Showing posts with label Stephane Grappelli. Show all posts
Showing posts with label Stephane Grappelli. Show all posts

Sunday, October 6, 2019

Django Reinhardt and the Quintet of the Hot Club of France



Guitarist Django Reinhardt and violinist Stephane Grappelli were probably the two greatest European jazz musicians of the 20th century. Both men were founders and members of an outfit known as the Quintet of The Hot Club of France, a jazz ensemble that recorded during the Forties.
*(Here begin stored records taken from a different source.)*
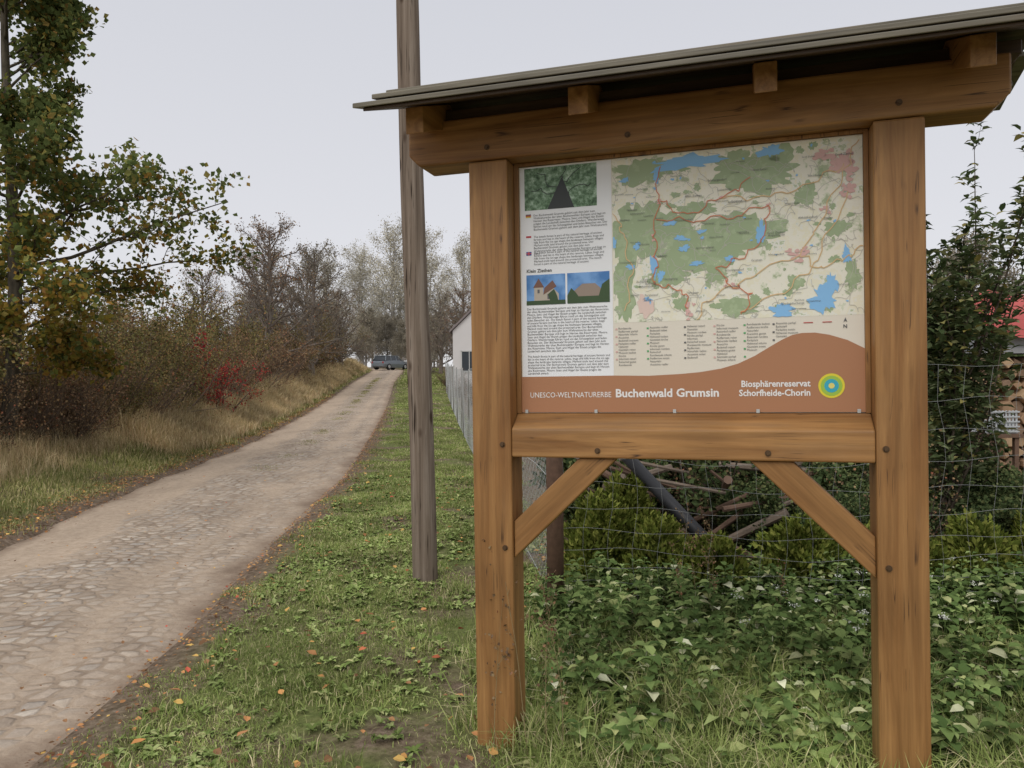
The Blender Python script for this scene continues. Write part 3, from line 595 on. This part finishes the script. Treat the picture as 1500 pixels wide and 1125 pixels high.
V,F=prisms(segs,4); new_obj('wires',mesh_np('wires',V,F),wf,[M_wire2])
b=Buf(); b.cyl((6.2,4.14,-.2),(6.2,4.14,1.6),.05,.045,10); b.obj('posts',[simple('fence_post_wood',(.12,.08,.055),.85,.5,20)],wf,0,True)
# ------------------------------------------------------------------ garden
pg=[make_shrub(41,2.0,1.2,26,5,L_darkg,B_dark,.065),make_shrub(42,1.6,1.2,26,6,L_darkg,B_dark,.06),make_shrub(43,2.2,1.2,24,1,L_brown,B_dark,.05,keep=.5)]
rn=random.Random(12)
for i,(x,y,k_,s_) in enumerate([(1.1,7.2,1,.7),(1.7,6.8,2,.7),(2.4,7.0,0,.75),(3.1,6.8,1,.75),(3.75,6.5,1,.45),(5.2,6.3,1,.40),(1.9,8.6,0,.9),(3.0,8.8,1,.9),(3.6,8.4,0,.7),(3.5,5.6,1,.5),(4.3,5.6,1,.36),(2.9,5.8,2,.45),(2.2,5.9,1,.45),(6.2,6.2,1,.45),(4.8,5.5,1,.34),(8.6,10.6,0,1.2),(5.0,11,1,1.3),(7.0,11.5,0,1.3),(3,11.5,0,1.2),(1.9,12.5,1,1.0),(9.8,10.6,1,1.2),(2.6,5.2,1,.32),(4.2,10.3,0,1.15),(5.8,10.6,0,1.1),(4.2,6.4,1,.40)]):
    place('garden_shrub',pg[k_],x,y,s_,rn.uniform(0,6))
def thuja(x,y,h,r,seed):
    R=np.random.RandomState(seed); n=int(9000*h*r/.2); u=R.uniform(0,1,n)**.8; az=R.uniform(0,6.283,n); lob=1+.28*np.sin(az*3+seed)+.2*np.sin(az*5+u*11+seed)
    rad=r*lob*np.sqrt(np.clip(1-(u*.95)**2.2,0,1))*R.uniform(.5,1.1,n); P=np.stack([rad*np.cos(az),rad*np.sin(az),u*h*(1+.16*np.sin(az*5)+.1*np.sin(az*9+seed))],1)
    Dd=np.stack([np.cos(az)*.5,np.sin(az)*.5,np.full(n,.9)],1)+R.normal(0,.4,(n,3)); L=R.uniform(.025,.065,n)
    p=empty('thuja_shrub',(x,y,float(H(x,y)))); new_obj('foliage',leaves_mesh('foliage',P,Dd,L,L*.26,R=R),p,[L_thuja])
    S={1:[[0,0,-.05,0,0,h*.8,.02,.005]]}
    rn=random.Random(seed)
    for i in range(20): a_=rn.uniform(0,6.3);z=h*rn.uniform(.05,.7);S[1].append([0,0,z,r*.7*math.cos(a_),r*.7*math.sin(a_),z+.12,.006,.002])
    branch_mesh('stems',S,p,B_dark)
for q in [(.62,5.35,.52,.26,1),(1.0,5.2,.42,.24,2),(.85,5.7,.6,.25,3),(1.35,5.05,.32,.2,4),(1.95,5.1,.40,.24,5),(2.35,5.1,.34,.24,6),(3.05,4.95,.42,.24,7),(3.5,5.0,.45,.25,8),(2.7,5.0,.3,.2,9)]: thuja(*q)
b=Buf(); b.cyl((.83,5.75,.93),(1.62,4.92,.02),.048,.048,16); b.obj('black_drain_pipe',[simple('black_plastic',(.025,.025,.027),.45,.2,10)],None,0,True)
dp=empty('timber_debris_pile'); rn=random.Random(4); b=Buf()
for i in range(44):
    x=rn.uniform(.7,2.6);y=rn.uniform(5.7,6.6);z=rn.uniform(.05,.75);a_=rn.uniform(0,3.14);L_=rn.uniform(.3,.9);t_=rn.uniform(-.5,.5)
    b.cyl((x-L_*math.cos(a_)/2,y-.3*L_*math.sin(a_),max(.02,z-t_*L_/2)),(x+L_*math.cos(a_)/2,y+.3*L_*math.sin(a_),max(.02,z+t_*L_/2)),rn.uniform(.01,.04),rn.uniform(.008,.035),7,rn.randint(0,1))
for i in range(7):
    x=rn.uniform(.8,1.5);y=rn.uniform(5.75,6.1);z=rn.uniform(.5,.95); b.cyl((x-.3,y,z+.3*rn.random()),(x+.3,y+.1,z-.3*rn.random()),.018,.014,6,rn.randint(0,1))
b.obj('logs_and_branches',[simple('old_timber',(.22,.17,.13),.9,.4,14),simple('red_brown_timber',(.16,.10,.07),.9,.4,14)],dp)
fw=empty('firewood_stack'); rn=random.Random(6); b=Buf()
row_i=0; z=.07
while z<1.66:
    x=4.85+(.07 if row_i%2 else 0)
    while x<7.6:
        r_=rn.uniform(.05,.08); k_=rn.choice([3,4,5,6]); b.cyl((x,7.9+rn.uniform(-.06,.06),z),(x+rn.uniform(-.02,.02),8.4,z),r_,r_,k_,rn.randint(0,2)); x+=.135
    z+=.118; row_i+=1
b.obj('split_logs',[simple('cut_wood_a',(.50,.34,.20),.85,.25,18),simple('cut_wood_b',(.38,.24,.14),.85,.3,18),simple('cut_wood_c',(.26,.17,.11),.85,.3,18)],fw,.006)
V=[];F=[];nu_,nv_=34,16
for j in range(nv_+1):
    for i in range(nu_+1):
        u=i/nu_;v=j/nv_; x=4.8+3.0*u; y=7.75+.85*v; z=1.88+.5*math.sin(math.pi*v)**.7*(.5+.45*math.sin(u*5+.6))+.045*math.sin(u*31+v*9)+.04*math.sin(u*17-v*13); V.append((x,y,z))
for j in range(nv_):
    for i in range(nu_): a_=j*(nu_+1)+i; F.append((a_,a_+1,a_+nu_+2,a_+nu_+1))
new_obj('red_tarpaulin',mesh_np('red_tarpaulin',V,F,True),fw,[simple('red_plastic_sheet',(.50,.09,.08),.4,.35,6,.5)])
b=Buf(); b.box(4.85,7.6,7.85,8.45,1.70,1.76); b.box(4.85,7.6,7.88,8.4,1.76,1.88,0); b.obj('cover_board',[simple('grey_cover',(.35,.35,.35),.7,.2,6)],fw)
b=Buf()
for (x,y,z,s) in [(4.38,6.9,.95,.28)]:
    for i in range(9): b.box(x+i*s/9,x+i*s/9+.016,y,y+.012,z,z+.2)
    for i in range(5): b.box(x,x+s,y-.012,y-.002,z+i*.045,z+i*.045+.014)
    b.box(x,x+s,y+.015,y+.3,z-.012,z); b.box(x+.02,x+s-.02,y+.03,y+.28,z+.002,z+.1,0)
    b.box(x-.03,x+s+.03,y-.02,y+.32,z-.05,z-.014,1); 
    for dx in (0,s-.04):
        for dy in (0,.27): b.box(x+dx,x+dx+.04,y+dy,y+dy+.04,-.02,z-.05,1)
b.obj('plastic_crate_on_table',[simple('pale_plastic',(.6,.61,.61),.5,.15,10),simple('table_wood',(.2,.12,.08),.8,.3,10)],None,.002)
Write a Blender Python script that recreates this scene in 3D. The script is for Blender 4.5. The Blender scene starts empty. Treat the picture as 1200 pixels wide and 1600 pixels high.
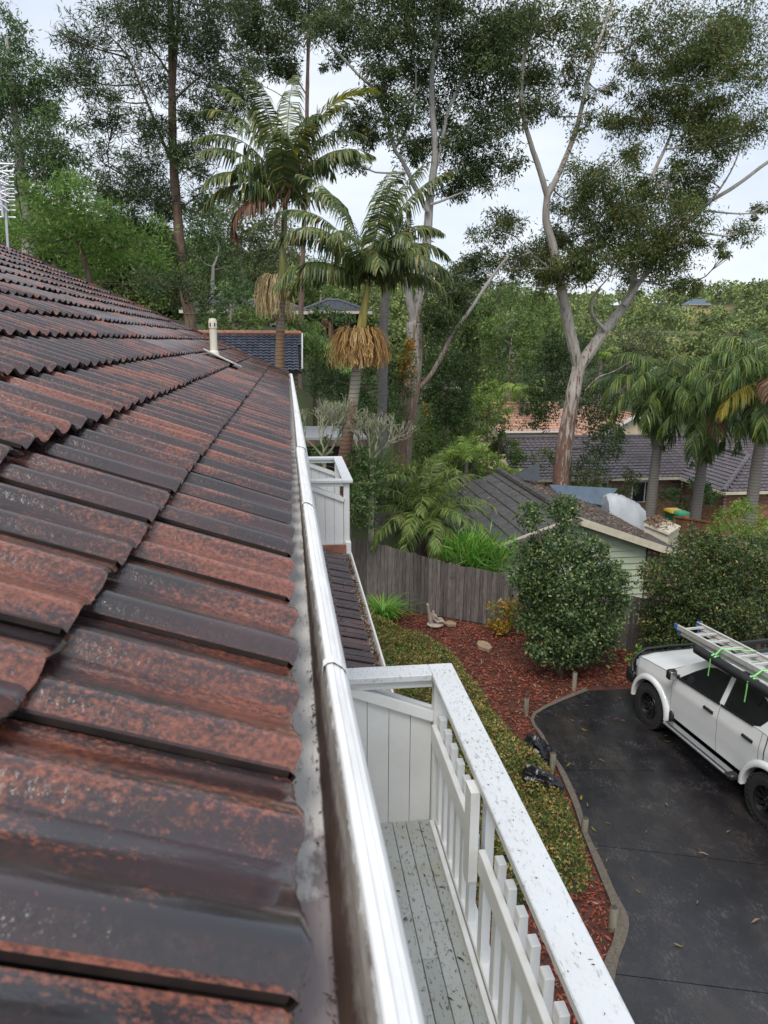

 Reinhardt, born in Liberchies, Pont-a-Celles, Belgium, was a gypsy guitar prodigy. When he was eighteen, his hand was so badly burned by a fire in his caravan that two fingers on his left hand were rendered useless. His family and friends thought that any future career plans as a musician had been prematurely snuffed out, but Reinhardt adapted and learned to play with just the index and middle finger on his fret hand. Despite his handicap, Reinhardt still earned a reputation as one of the greatest guitarists in the history of popular music.

 In 1934, Reinhardt, jazz violin virtuoso, Stephane Grappelli, brother and fellow guitarist, Joesph Reinhardt, guitarist Roger Chaput and bassist Louis Vola formed the “Quintette du Hot Club de France” and recorded some of the best jazz of the Thirties and Forties.

 During his tenure with the Quintet of the Hot Club of France, Reinhardt recorded the classic selections, “Minor Swing,” “Djangology,” “Runnin” Wild,” “Paramount Stomp,” :Belleville,” and “Night and Day.” The Hot Club recorded in the swing style that was the vogue of the mid and late Thirties. The band would disband in 1939, only to reform in the Forties with a different line up of sidemen supporting Django Reinhardt and Stephane Grappelli.

 Reinhardt died in 1953 at the age of 43, while Grappelli would continue playing and recording until his death in 1997, a month shy of his 90th birthday. Django Reinhardt would leave behind a legacy of musical brilliance and serve as an inspiration and major influence on countless guitarists from rock, country, jazz, and even classical music. Rock guitarists, Jerry Garcia of the Grateful Dead and Tony Iommi of Black Sabbath, both suffered serious injuries to their hands early in their careers and credit Reinhardt as a huge inspiration in overcoming their respective injuries. Reinhardt and the Quintet of the Hot Club of France appear on numerous fine compilation albums.